Mary Ann Wagg (1858 to 1861) - The third child of William (Bill) and Sarah Wagg

Mary Ann Wagg was the third child of William and Sarah Wagg.  Mary was certainly named after her maternal grandmother, Mary Ann Turner (nee Hand)  and, if our current research is accurate, her paternal grandmother, Mary Ann (Ann) Wagg (nee Clark), as well!

On 22 August 1858, Mary Ann was born at "Sugar Works, North Shore, District of St Leonards".  Mary Ann's birth was registered by Sarah of "Sugar Works" and shows the father as William Wagg, labourer, aged 29 from Yarmouth England and the mother as Sarah Turner, aged 24 from Sydney.  

Plan of the Sugar Works Estate (part of the Crows Nest Estate) situated at the North Shore near Sydney - The property of R. M. Robey Esq.
Robey's Sugar Works first opened in 1857 on a land situated on the current Wollstonecraft Bay.  It was taken over by the Colonial Sugar Refinery Co.  In the late 1860s, the Australian Mineral Oil Co. established a kerosene works on the site to treat kerosene shale and handle imported cases of oil.  The family had moved from Redfern to the North Shore between 1856 and 1858.  It seems likely that William was working at the sugar works at the time of Mary Ann's birth and the family were living on the adjacent estate.


Wollstonecraft Bay formerly knows as Oyster, Kerosene or Table Bay
Mary Ann was baptised at St Thomas Church of England, North Sydney on 30 January 1859.  The baptism transcript shows the family living at Oyster Bay and William's occupation as "boatman".  The sugar works and later kerosene works were located on a bay originally called Oyster Bay by the First Fleeters and later Kerosene Bay when the kerosene works replaced the sugar works.  It was also know as Table Bay and is currently Wollstonecraft Bay.

On 21 August 1861, the day before her third birthday, Mary Ann died from "pertussis" (whooping cough) and convulsions.  William is the informant on Mary Ann's death registration and, for the first time, he records his name as "William Webb Wagg".  Mary Ann's name is recorded only as Wagg.  

Mary Ann was buried at "The Burial Grounds Willoughby" on 23 August 1861.  As the Gore Hill Cemetery was not opened for another 5 years, I'm unsure of the exact location of Mary Ann's burial.  

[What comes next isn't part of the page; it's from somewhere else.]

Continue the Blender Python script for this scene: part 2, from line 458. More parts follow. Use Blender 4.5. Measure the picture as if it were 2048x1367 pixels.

I've just requested the birth and death transcripts for Adelaide Wagg - William and Sarah's fourth child.  The NSW Registry of Births, Deaths and Marriages shows that Adelaide was born in 1860 and died in 1861, the same year as Mary Ann.  At some time in 1861, William and Sarah had seen three of their four children die as infants.  Sarah Jane, their second and surviving child, was 5 years old.